Bo Bardi (1914-92) was an Italian architect who moved to São Paulo in 1946. There she created two astonishingly original and enduring buildings, the São Paulo Museum of Art (where her husband was director) and the SESC Pompéia, a kind of vast concrete community centre inserted into an old factory. Moore relates how both these seemingly monumental buildings in fact left room to be inhabited and used as the people wanted.

The museum, for instance, departed radically from orthodoxy by displaying paintings not on the walls but sandwiched between free-standing plates of glass, creating unexpected juxtapositions and adjacencies and allowing the visitor to meander through them, around them and behind them. Beneath the building Bo Bardi left a huge plaza, creating a popular, sheltered place for festivals, fairs, protests, even a second-hand book market.

There is an inherent democracy in the way these spaces were designed, Moore suggests. This could usefully inform a contemporary architecture in which what is designated as public space is often only pseudo-public – as any attempt to photograph, film or protest will bring out security guards to move you on.

Moore explains how our houses and buildings express our values and politics more clearly than anything we might say. He is very good on the depressing story of the redevelopment of Ground Zero and the predictable outcome of a vast new office hub in a part of the city that has no need for it. He could also have mentioned New York architect and critic Michael Sorkin’s brilliant suggestion that the most dignified response to terror would have been to leave the site empty and recreate it as a space for free speech, gathering and protest.

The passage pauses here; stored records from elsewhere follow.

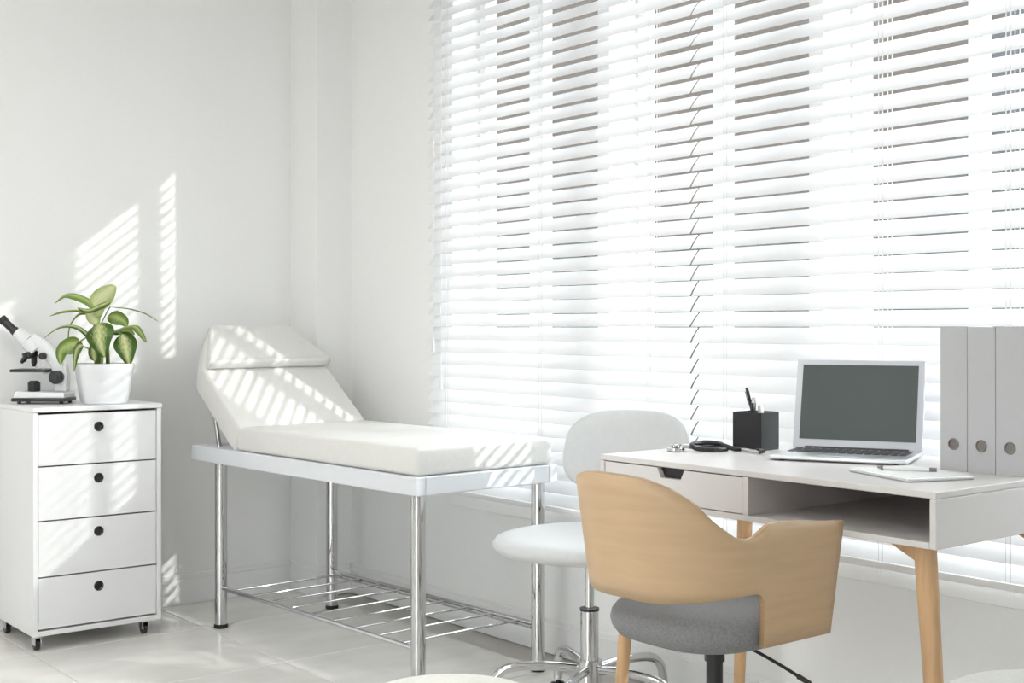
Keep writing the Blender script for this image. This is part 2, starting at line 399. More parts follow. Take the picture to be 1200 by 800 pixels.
# ================================================================== CABINET
cx0, cx1, cy0, cy1 = 1.397, 1.839, 4.262, 4.628
cab = thing('drawer_cabinet', 'tall white four-drawer cabinet on small casters against the plain wall', 'cabinet', ((cx0+cx1)/2, (cy0+cy1)/2, 0))
W, D = cx1-cx0, cy1-cy0
def f(bm):
    bx(bm, -W/2, -W/2+0.016, -D/2, D/2, 0.05, 0.788, 0.0015, 1); bx(bm, W/2-0.016, W/2, -D/2, D/2, 0.05, 0.788, 0.0015, 1)
    bx(bm, -W/2+0.016, W/2-0.016, -D/2, D/2, 0.05, 0.066, 0.001, 1); bx(bm, -W/2+0.016, W/2-0.016, D/2-0.01, D/2, 0.066, 0.788)
mk('carcass', 'lacquer', cab, f)
mk('top_panel', 'lacquer', cab, lambda bm: bx(bm, -W/2-0.002, W/2+0.002, -D/2-0.004, D/2, 0.788, 0.804, 0.002, 1))
zs = [0.070, 0.2425, 0.428, 0.6085, 0.7825]
for k in range(4):
    z0, z1 = zs[k]+0.0025, zs[k+1]-0.0025
    def f(bm):
        xw = W/2-0.0185; hz = z1-0.047; hr = 0.0135; N = 48; y = -D/2+0.004; T = 0.016
        ang = sorted([2*PI*k2/N for k2 in range(N)] + [math.atan2(zz-hz, xx) % (2*PI) for xx in (-xw, xw) for zz in (z0, z1)])
        rings = [[], [], [], []]
        for a in ang:
            c, s = math.cos(a), math.sin(a)
            tt = min(xw/abs(c) if abs(c) > 1e-9 else 9, ((z1-hz)/s if s > 0 else (z0-hz)/s) if abs(s) > 1e-9 else 9)
            rings[0].append(bm.verts.new((hr*c, y, hz+hr*s))); rings[1].append(bm.verts.new((tt*c, y, hz+tt*s)))
            rings[2].append(bm.verts.new((tt*c, y+T, hz+tt*s))); rings[3].append(bm.verts.new((hr*c, y+T, hz+hr*s)))
        n = len(ang)
        for a_, b_ in ((0, 1), (1, 2), (2, 3), (3, 0)):
            for i in range(n): bm.faces.new((rings[a_][i], rings[a_][(i+1) % n], rings[b_][(i+1) % n], rings[b_][i]))
    d = mk('drawer', 'lacquer', cab, f, 30)
    def f(bm):
        y = -D/2+0.004; hz = z1-0.047
        cyl(bm, (0, y+0.005, hz), (0, y+0.0155, hz), 0.0133, n=32); cyl(bm, (0, y+0.0165, hz), (0, y+0.022, hz), 0.020, n=32)
        ring = [(0.0145*math.cos(2*PI*q/40), y-0.0005, hz+0.0145*math.sin(2*PI*q/40)) for q in range(40)]
        tube(bm, ring, 0.0022, 8, True)
    mk('finger_hole', 'black', d, f)
    mk('drawer_box', 'lacquer', d, lambda bm: bx(bm, -W/2+0.03, W/2-0.03, -D/2+0.036, D/2-0.03, z0+0.01, z1-0.02))
for sx, sy in ((-1, -1), (1, -1), (-1, 1), (1, 1)):
    x, y = sx*(W/2-0.05 if sx > 0 else W/2-0.022), sy*(D/2-0.03)
    def f(bm):
        cyl(bm, (x, y, 0.044), (x, y, 0.050), 0.016, n=16)
        for s in (-1, 1): box(bm, (x+s*0.010, y+0.004, 0.033), (0.0035, 0.034, 0.030), 0.001, 1)
    c = mk('caster', 'dull_chrome', cab, f)
    mk('wheel', 'black', c, lambda bm: cyl(bm, (x-0.008, y+0.006, 0.0185), (x+0.008, y+0.006, 0.0185), 0.0185, n=24, bevel=0.002))

# ================================================================== MICROSCOPE
CTOP = 0.804
Rv, Fv, Zv = Vector((CA, -SA, 0)), Vector((SA, CA, 0)), Vector((0, 0, 1))
rr = ray(52); td = 4.46
mic = thing('microscope', 'white microscope with black eyepiece, stage and focus knob on the drawer cabinet', 'microscope', (rr[0]*td, rr[1]*td, CTOP), math.atan2(-SA, CA))
def mp(px, py, d=0.0): return Vector(((px-52)/336.0, d, (471-py)/336.0))     # local x = image right, y = away
def mpoly(pts): return [((px-52)/336.0, (471-py)/336.0) for px, py in pts]
def mprism(bm, pts, d0, d1, bev): prism(bm, mpoly(pts), d1-d0, bev, 3, frame_m((0, d1, 0), (1, 0, 0), (0, 0, 1), (0, -1, 0)))
mk('base', 'ceramic', mic, lambda bm: mprism(bm, [(22, 464), (82, 464), (81, 457.5), (25, 456.5)], -0.055, 0.055, 0.003))
mk('base_plate', 'black', mic, lambda bm: mprism(bm, [(20.5, 468), (83, 468), (83, 464), (20.5, 464)], -0.058, 0.058, 0.002))
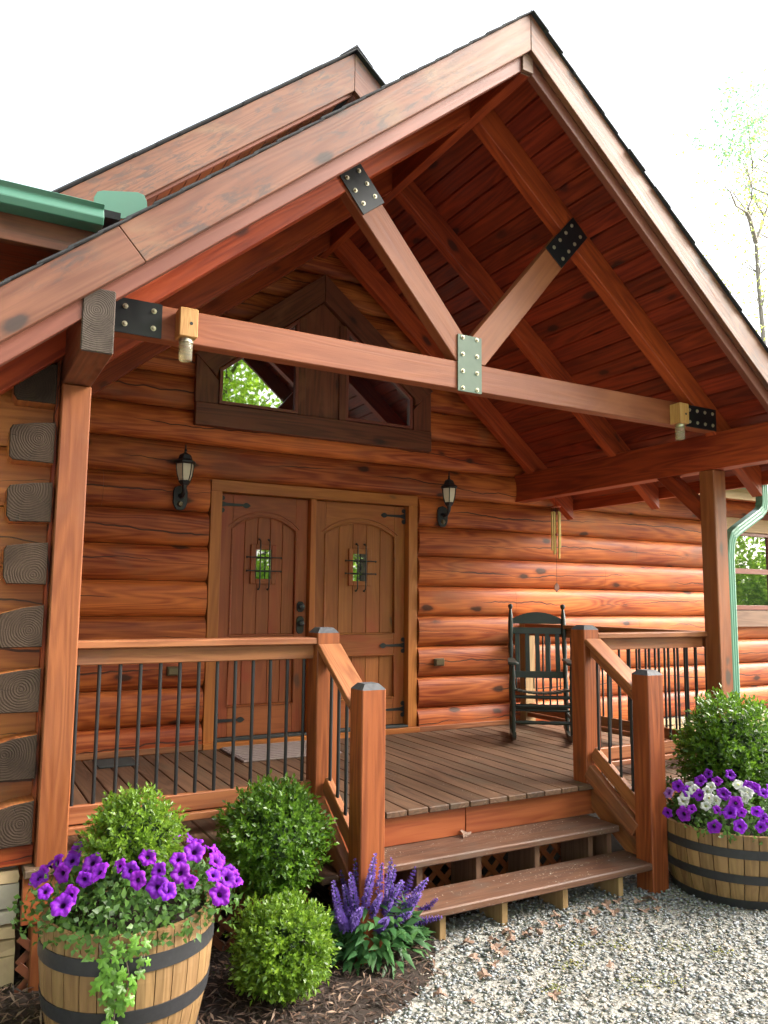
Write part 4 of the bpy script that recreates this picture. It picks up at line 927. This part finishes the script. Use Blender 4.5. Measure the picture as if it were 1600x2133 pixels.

Moore might never really answer the question of why we build but, on his circuitous route around the world, he makes a decent stab at explaining the complex web of negotiations and accommodations that lie behind even the simplest building with any ambitions beyond the purely utilitarian. He is also humble enough to relate his own experiences in trying to build a masterpiece by Zaha Hadid as the new London HQ for the Architecture Foundation, of which he was then in charge. Work never started and the awkward, triangular Southwark site still stands covered in grass and weeds. Building might be universal but architecture has never been easy.